At first glance, our 2023 report on the reputation of the energy industry appears to show no change in its standing since the global energy crisis began two years ago.

In fact, the industry’s two biggest sub-sectors, Electricity and Oil & Gas, both got the same Trust & Like Score – our chief metric for measuring the strength of an industry’s reputation.

But that only tells half the story.

For one thing, younger people have a more favorable perception of the two sub-sectors than older people do.

In other words, the older you get, the less favorable your view of either Electricity or Oil & Gas companies.

For the most part, Electricity is also perceived more favorably than Oil & Gas.

People aged 18-24 – aka Zoomers – gave Electricity companies a mean Trust & Like Score of 71 and Oil & Gas a mean TLS of 66.

Ditto for 25-34-year-olds and 65-75-year-olds, with the latter group – aka Baby Boomers – giving Electricity a TLS three points higher than Oil & Gas.

And then there’s the generation in-between – the 35-64-year-olds, aka the middle-aged and those fast-approaching that much-mocked period of supposed crisis and ennui.

Call them what you want – when it comes to their perceptions of the energy sector, they’ve certainly flipped the script on the other generations.

You see, Oil & Gas companies have a marginally stronger reputation among 35-64-year-olds than Electricity companies do.

One possible explanation?

Unlike Boomers and Zoomers, people in or approaching middle-age are more likely to live with young families in larger households – and pay much higher electricity bills.

Put another way, the 18-24-year-olds cohort includes plenty of students and young adults who still live with their parents and don’t contribute to the household energy bill.

And the 65-75-year-old cohort essentially comprises retirees whose grown-up children have long since flown the nest.

Our report contains other evidence that many people are concerned by energy bills.

For one thing, people with a high income perceive both Electricity and Oil & Gas companies better than those with a middle or low income.

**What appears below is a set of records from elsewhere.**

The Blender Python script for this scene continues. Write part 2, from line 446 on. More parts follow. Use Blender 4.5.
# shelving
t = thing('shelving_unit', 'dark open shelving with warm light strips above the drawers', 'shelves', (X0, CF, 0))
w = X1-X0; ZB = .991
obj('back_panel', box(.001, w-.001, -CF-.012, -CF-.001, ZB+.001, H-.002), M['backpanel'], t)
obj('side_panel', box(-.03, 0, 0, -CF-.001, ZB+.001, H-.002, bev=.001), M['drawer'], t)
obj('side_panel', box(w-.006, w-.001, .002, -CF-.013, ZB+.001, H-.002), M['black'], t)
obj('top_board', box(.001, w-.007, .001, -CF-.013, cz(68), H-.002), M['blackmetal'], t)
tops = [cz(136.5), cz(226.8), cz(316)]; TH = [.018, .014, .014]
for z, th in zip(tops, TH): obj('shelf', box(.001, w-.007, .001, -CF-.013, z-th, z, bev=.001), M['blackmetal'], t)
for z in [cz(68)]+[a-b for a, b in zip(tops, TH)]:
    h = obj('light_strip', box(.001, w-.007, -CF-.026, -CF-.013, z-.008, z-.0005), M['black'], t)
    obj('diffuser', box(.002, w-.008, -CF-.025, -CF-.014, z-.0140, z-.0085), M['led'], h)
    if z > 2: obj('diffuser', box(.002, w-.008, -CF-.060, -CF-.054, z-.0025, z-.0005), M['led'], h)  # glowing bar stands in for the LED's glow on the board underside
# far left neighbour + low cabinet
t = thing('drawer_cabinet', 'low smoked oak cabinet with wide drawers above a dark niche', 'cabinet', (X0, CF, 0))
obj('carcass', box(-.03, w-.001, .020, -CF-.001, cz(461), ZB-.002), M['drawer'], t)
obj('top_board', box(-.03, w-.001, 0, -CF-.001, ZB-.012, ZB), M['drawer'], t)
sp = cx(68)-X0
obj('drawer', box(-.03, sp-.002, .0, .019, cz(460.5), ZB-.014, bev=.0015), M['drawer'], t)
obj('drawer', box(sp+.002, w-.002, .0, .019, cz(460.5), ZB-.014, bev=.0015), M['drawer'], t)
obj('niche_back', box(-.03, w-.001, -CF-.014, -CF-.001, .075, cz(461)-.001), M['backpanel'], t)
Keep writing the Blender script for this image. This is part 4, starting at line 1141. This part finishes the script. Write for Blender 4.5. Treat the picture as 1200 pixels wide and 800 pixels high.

Might this be because their stronger financial position better insulates them from skyrocketing energy bills?

We also asked survey respondents which three words come to mind when they think of the energy industry.

The top answer for every age group? Expensive.

Every age group, that is, except for 18-24-year-olds – who cited “oil” and “new” above “expensive”. Might this be because many Zoomers still live at home and pay scant attention to their parents’ electricity bill?

If so, it may also explain why just 29% of Zoomers said keeping prices low should be a priority for energy companies, compared to 39% of 35-44-year-olds and 47% of 45-64-year-olds.

Taken together, what does all this mean for energy companies?

First, that they should tailor their communications to different audiences more than ever.

Different generations clearly have different expectations for energy companies, from wanting them to keep prices low to looking to them to reduce their impact on the planet. 

To mitigate negative perceptions, the energy sector must work harder to educate customers and the broader public about what they’re doing to make energy cheaper and cleaner.

Indeed, the global energy crisis turned up the heat on energy companies, accentuating their role in both the climate crisis and geopolitics, and showing the sector’s sensitivity to inflationary pressures.

We think energy companies need to assume more responsibility for their impact on society – and show people what they’re doing to meet their expectations.